A very powerful tool for tackling complex classification and regression problems can be produced by generating several decision trees (a decision tree forest) and calculating an ensemble average from the results of these trees. The correct term here is a random forest.
Where does the random component come into play and why do you even need such a component in a random forest?
Answering the last part of this question is relatively easy. A large number of decision trees (typically between 500 and 1,500) is required to obtain a meaningful ensemble average. The first step is to define the parameters of the problem:
- Select the features to be used as a basis for decision making (in the example with the golfer, these were the day of the week, weather and temperature)
- Determine the size of the decision tree (in the case of the golfer, the two results “on the golf course” and “not on the golf course” were expected)
- Establish the depth of the tree (this refers to the number of decision levels – 4 were used in the last example)

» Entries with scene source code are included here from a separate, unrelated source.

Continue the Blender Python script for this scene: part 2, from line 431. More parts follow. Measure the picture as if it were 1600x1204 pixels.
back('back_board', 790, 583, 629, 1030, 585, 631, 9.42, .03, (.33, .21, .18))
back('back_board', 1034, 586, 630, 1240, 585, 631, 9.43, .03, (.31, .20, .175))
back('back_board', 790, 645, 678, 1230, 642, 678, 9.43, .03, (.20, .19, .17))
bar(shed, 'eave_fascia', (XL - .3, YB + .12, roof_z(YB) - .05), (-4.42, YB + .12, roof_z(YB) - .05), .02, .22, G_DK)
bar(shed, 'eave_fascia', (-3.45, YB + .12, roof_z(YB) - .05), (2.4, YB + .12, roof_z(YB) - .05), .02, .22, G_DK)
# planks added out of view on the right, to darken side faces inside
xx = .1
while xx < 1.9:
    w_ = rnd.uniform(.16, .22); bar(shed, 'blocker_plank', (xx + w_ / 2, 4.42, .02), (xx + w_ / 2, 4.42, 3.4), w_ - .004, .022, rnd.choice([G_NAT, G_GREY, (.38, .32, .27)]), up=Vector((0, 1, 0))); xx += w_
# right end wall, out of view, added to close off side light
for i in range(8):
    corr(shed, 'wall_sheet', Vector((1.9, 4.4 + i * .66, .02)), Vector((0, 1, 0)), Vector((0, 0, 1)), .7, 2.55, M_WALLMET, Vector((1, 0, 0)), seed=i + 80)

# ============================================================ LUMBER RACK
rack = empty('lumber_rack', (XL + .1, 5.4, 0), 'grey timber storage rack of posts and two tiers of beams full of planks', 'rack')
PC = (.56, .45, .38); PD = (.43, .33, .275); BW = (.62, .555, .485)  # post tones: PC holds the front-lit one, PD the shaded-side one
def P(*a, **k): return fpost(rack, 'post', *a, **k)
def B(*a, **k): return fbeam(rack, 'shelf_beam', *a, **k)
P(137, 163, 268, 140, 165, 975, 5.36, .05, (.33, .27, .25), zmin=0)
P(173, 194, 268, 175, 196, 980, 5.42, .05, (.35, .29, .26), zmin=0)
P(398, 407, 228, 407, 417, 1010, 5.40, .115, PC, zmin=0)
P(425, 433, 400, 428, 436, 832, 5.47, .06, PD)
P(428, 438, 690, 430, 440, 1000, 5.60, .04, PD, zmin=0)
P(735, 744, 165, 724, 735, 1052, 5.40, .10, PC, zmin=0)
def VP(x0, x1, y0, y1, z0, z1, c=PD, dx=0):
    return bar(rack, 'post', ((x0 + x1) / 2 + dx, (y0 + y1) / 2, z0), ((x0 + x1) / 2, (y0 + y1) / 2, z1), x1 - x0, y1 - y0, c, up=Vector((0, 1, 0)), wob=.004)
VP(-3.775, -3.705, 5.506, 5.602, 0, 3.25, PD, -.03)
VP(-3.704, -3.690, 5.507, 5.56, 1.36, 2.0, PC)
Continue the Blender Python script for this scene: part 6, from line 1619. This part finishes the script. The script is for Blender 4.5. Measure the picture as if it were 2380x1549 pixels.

Growing 1,500 identical trees would of course lead to identical results, which would make a mockery of the idea of an ensemble average. The underlying idea of a random forest is to produce different trees due to random variations in the input data and the related decision criteria. To put it another way, you are trusting the wisdom of crowds.
Assuming a sufficient volume of data, the data set to be processed is divided into a training data set and a test data set. Each individual tree is then generated and trained using the following model.
- A random sample is taken from the training data set.
- In addition, certain criteria (such as the day of the week or weather) are selected from the total list and randomly allocated to the decision levels of the tree.
- In the first round, random split criteria are assigned (is the day a Monday; is the weather sunny?).
- The random sample is analysed using the tree generated in this way and the result at this stage is compared with the known result during the training phase.
- The split criteria are adjusted on the basis of the error.
- The random sample is allocated to a class and put back; a new random sample is taken and the training starts again.
After all the trees have been trained, the entire random forest is evaluated using the test data set.